Meet Dunmola Odejide, who is currently studying the Bar Practice Course. 

Dunmola graduated with a 2:1 in his Bachelor of Laws last summer and has since continued on with his dream of becoming a Barrister, at The University of Law. Whilst studying the BPC part-time, he also works for Birmingham City Council, helping residents with their enquiries.

Dunmola shares a glimpse into the life of a Bar Practice Course student, his personal experience, and some great tips. Read on for more content!

When did you decide you wanted to do the BPC, what inspired you?

Growing up I’ve always dreamt of being in a corporate job. I pictured myself in a nice suit, with a morning coffee, commuting into a big shinny office. As I progressed through both secondary school and sixth form, I was lucky to secure several work experience and placement opportunities directly within law. All of which I thoroughly enjoyed and confirmed my desire to get into the legal field.

What would you say has been the most challenging aspect of the BPC?

Most definitely the transition from the LLB to the BPC, which has been the most challenging part. Whilst there are some practical aspects within studying Law during university, it is further emphasised and arguably more important to have key advocacy skills, as the BPC prepares you to practically deal with both clients and Judges inside the Courtroom. This of course goes hand in hand with the enhanced level and content of reading, as well as the knowledge required to do so.

Is there a particular area of law you enjoy the most?

I would say criminal is the area of law I have really been enjoying so far. There are a lot more processes and elements to consider during criminal proceedings, which I have found very enlightening and interesting. A specific example that springs to mind, is how evidence is handled and allowed in the courtroom. For example, it is subject to conditions which has been quite fun to learn more about.

What is a typical day like for you as a BPC student at the University of Law?

As I study the BPC part time at The University of Law, I have workshops on the weekends as opposed to during the week.
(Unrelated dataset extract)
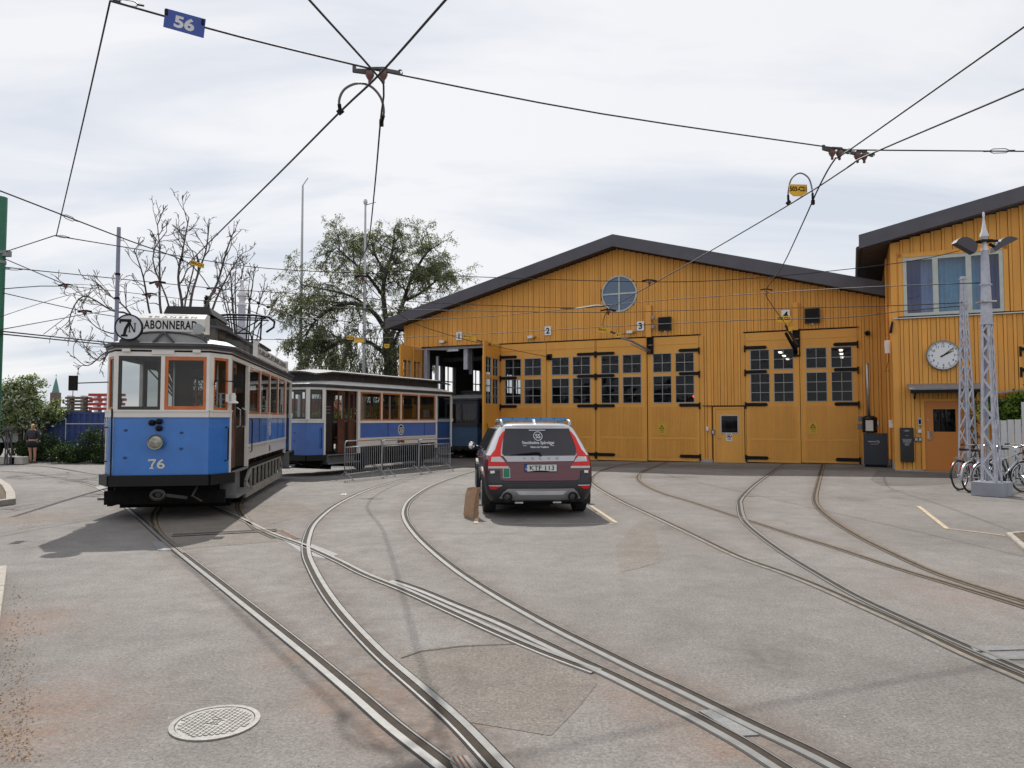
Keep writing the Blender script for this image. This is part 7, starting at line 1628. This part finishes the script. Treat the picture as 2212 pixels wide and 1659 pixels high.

On Saturdays I has classes from 9am until 5pm and on Sundays, I have classes from 12pm until 2pm. I find the format of my practical workshops extremely interactive, as these usually consist of the lecturer, myself, and my fellow students, performing in advocacy roles. We also have multiple discussions and allocated time, dedicated to researching details of the law. This pretty much fills up the entire teaching day.

How do you manage your time constructively?

As I work full-time whilst also studying the BPC, I have learnt to structure my time well by setting strict times for studies outside of working hours. This requires a lot of discipline, but once a clear routine is developed, it becomes easier to stick to it and you even begin to become more accustomed to the routine, you once thought was the impossible. Although, due to the natural unpredictability of life at times, some planned hours of study have required a small tweak, combined with a few late nights, spent with my books and energy boosting drinks.

Aside from Law! In your spare time, what do you enjoy doing?

I enjoy playing and watching sports, in particular football. Although as a Manchester United fan I may have to start watching basketball more! I am also religious, so I love going to church and spending quality time with friends, always on the lookout for exciting new activities to try or trying to find new things to do and ways to have fun. On a relaxed day I do enjoy watching a few comedies, combined with some Japanese Anime.

Finally, what advice or tips would you give to fellow law students, also interested in doing the BPC?

Ensure to research a range of BPC institutions and decide where appeals to you the best. I would also recommend making uses of a notebook to list all the factors you really like and ones you’re not as keen on. You could create something as simple as a small tally sheet. This will make life easier when it comes to shortlisting where you’d like to continue your studies. Consider factors like location, costs, rankings, student life and most importantly, the wonderful LIBRARY (a law students best friend). Everyone will have difference tastes, expectations, and requirements. So, make sure wherever you choose, it is because YOU want to study there.

Lastly, go for it. Once you have a passion for something, you’re already halfway there. That passion is what will help you get through the hard times (because there will be some!). The BPC has really helped me to develop my skillset further and I look forward to learning even more as I progress!

Thank you to Dunmola for such an insightful interview, we wish him the very best of luck with the rest of his studies and of course a successful career!